— START OF Provided data —

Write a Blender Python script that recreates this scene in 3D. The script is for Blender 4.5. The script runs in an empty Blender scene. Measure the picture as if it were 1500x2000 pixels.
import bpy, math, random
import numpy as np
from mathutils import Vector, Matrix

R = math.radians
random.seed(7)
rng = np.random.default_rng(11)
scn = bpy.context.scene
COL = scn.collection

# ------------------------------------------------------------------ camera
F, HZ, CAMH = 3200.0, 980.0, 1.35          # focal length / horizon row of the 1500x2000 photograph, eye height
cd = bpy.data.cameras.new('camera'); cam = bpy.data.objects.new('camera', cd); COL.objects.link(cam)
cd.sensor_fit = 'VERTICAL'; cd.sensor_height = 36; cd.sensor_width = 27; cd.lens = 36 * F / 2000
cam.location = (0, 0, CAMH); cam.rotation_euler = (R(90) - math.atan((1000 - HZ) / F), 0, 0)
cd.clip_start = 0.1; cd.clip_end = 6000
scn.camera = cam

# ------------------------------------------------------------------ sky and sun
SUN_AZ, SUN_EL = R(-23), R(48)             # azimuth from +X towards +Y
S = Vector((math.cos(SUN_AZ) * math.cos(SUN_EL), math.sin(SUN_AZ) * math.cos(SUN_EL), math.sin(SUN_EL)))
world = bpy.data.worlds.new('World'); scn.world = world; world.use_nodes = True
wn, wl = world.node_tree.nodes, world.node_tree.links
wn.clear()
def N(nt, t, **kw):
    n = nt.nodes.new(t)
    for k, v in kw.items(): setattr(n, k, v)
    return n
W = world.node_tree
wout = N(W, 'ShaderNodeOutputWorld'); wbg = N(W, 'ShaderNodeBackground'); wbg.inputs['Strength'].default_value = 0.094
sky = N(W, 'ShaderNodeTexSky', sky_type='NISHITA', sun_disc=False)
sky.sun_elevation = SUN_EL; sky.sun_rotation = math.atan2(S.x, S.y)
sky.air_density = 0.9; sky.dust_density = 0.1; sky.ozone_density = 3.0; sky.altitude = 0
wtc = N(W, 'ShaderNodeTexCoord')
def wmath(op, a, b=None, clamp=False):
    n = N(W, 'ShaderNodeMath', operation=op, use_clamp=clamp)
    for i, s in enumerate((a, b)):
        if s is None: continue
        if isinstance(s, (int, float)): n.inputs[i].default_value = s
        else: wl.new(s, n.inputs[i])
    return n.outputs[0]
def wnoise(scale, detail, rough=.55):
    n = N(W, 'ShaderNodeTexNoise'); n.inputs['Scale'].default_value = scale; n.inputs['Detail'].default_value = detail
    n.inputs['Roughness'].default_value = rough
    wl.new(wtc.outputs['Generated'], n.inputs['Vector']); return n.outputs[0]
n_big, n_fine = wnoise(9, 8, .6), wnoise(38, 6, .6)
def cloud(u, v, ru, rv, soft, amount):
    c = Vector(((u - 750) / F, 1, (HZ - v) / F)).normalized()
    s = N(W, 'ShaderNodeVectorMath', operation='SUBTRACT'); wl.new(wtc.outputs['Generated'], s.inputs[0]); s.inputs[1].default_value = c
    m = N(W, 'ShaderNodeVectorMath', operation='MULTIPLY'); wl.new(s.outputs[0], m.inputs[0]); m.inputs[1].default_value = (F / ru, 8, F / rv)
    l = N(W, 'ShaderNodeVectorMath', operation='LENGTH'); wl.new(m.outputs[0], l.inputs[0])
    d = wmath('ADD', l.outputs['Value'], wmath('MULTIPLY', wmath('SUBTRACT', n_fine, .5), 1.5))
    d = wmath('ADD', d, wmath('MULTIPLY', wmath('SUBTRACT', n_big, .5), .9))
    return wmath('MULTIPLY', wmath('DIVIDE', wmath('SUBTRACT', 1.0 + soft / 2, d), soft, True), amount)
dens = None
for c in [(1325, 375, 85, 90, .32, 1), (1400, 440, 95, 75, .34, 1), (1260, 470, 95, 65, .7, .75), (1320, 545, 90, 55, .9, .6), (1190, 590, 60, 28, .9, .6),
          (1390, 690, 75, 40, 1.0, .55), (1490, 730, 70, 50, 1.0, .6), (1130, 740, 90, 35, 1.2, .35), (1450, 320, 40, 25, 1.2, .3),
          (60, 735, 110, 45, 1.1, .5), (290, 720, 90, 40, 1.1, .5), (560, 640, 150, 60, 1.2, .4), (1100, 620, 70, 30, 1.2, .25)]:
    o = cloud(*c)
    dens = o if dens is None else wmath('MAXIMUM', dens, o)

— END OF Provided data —

* _Your objective_: Return, please, the lines of the data from the first through the line containing "scn.camera = cam", both kept, exactly as they stand and nothing more.

* _Output of the task_:
Write a Blender Python script that recreates this scene in 3D. The script is for Blender 4.5. The script runs in an empty Blender scene. Measure the picture as if it were 1500x2000 pixels.
import bpy, math, random
import numpy as np
from mathutils import Vector, Matrix

R = math.radians
random.seed(7)
rng = np.random.default_rng(11)
scn = bpy.context.scene
COL = scn.collection

# ------------------------------------------------------------------ camera
F, HZ, CAMH = 3200.0, 980.0, 1.35          # focal length / horizon row of the 1500x2000 photograph, eye height
cd = bpy.data.cameras.new('camera'); cam = bpy.data.objects.new('camera', cd); COL.objects.link(cam)
cd.sensor_fit = 'VERTICAL'; cd.sensor_height = 36; cd.sensor_width = 27; cd.lens = 36 * F / 2000
cam.location = (0, 0, CAMH); cam.rotation_euler = (R(90) - math.atan((1000 - HZ) / F), 0, 0)
cd.clip_start = 0.1; cd.clip_end = 6000
scn.camera = cam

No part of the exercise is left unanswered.